• WHAT TO DO: Sift the material for lines containing "objects", and return them.

----- DATA PROVIDED

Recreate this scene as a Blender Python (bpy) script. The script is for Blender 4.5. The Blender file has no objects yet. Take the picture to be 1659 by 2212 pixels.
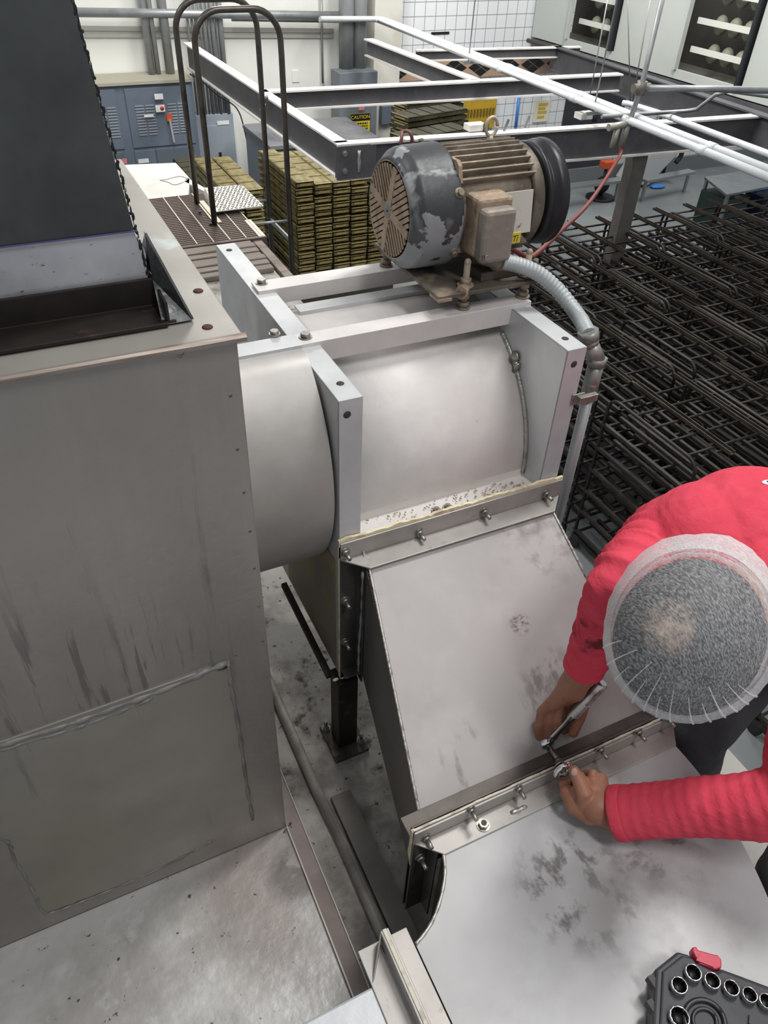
import bpy, math, random
from mathutils import Vector, Matrix, Quaternion

random.seed(7)
SC = bpy.context.scene
COL = SC.collection
V = Vector

# ------------------------------------------------------------------ camera
CAM = V((0, 0, 5.0))
YAW, PIT, ROL, FPX = 0.475393, 0.704895, -0.0465355, 1617.77
_f = V((math.sin(YAW)*math.cos(PIT), math.cos(YAW)*math.cos(PIT), -math.sin(PIT)))
_r = V((math.cos(YAW), -math.sin(YAW), 0))
_d = _f.cross(_r)
RIGHT = _r*math.cos(ROL) + _d*math.sin(ROL)
DOWN = -_r*math.sin(ROL) + _d*math.cos(ROL)
FWD = _f

def at(ax, val, x, y):
    """point of the plane ax = val seen at photo pixel x, y"""
    d = RIGHT*((x-829.5)/FPX) + DOWN*((y-1106)/FPX) + FWD
    i = 'XYZ'.index(ax)
    return CAM + d*((val-CAM[i])/d[i])

def dp(D, x, y):
    """point at distance D along the view axis seen at photo pixel x, y"""
    return CAM + (RIGHT*((x-829.5)/FPX) + DOWN*((y-1106)/FPX) + FWD)*D

cd = bpy.data.cameras.new('camera')
cam = bpy.data.objects.new('camera', cd)
COL.objects.link(cam)
m = Matrix((RIGHT, -DOWN, -FWD)).transposed().to_4x4()
m.translation = CAM
cam.matrix_world = m
cd.sensor_fit = 'VERTICAL'
cd.sensor_height = 36.0
cd.lens = 36.0*FPX/2212.0
cd.clip_start = 0.05
cd.clip_end = 100
SC.camera = cam

# ------------------------------------------------------------------ world, lights, exposure
w = bpy.data.worlds.new('world')
SC.world = w
w.use_nodes = True
w.node_tree.nodes['Background'].inputs[0].default_value = (0.93, 0.97, 1.0, 1)
w.node_tree.nodes['Background'].inputs[1].default_value = 0.42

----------

• WRITTEN SOLUTION:
Recreate this scene as a Blender Python (bpy) script. The script is for Blender 4.5. The Blender file has no objects yet. Take the picture to be 1659 by 2212 pixels.
cam = bpy.data.objects.new('camera', cd)
COL.objects.link(cam)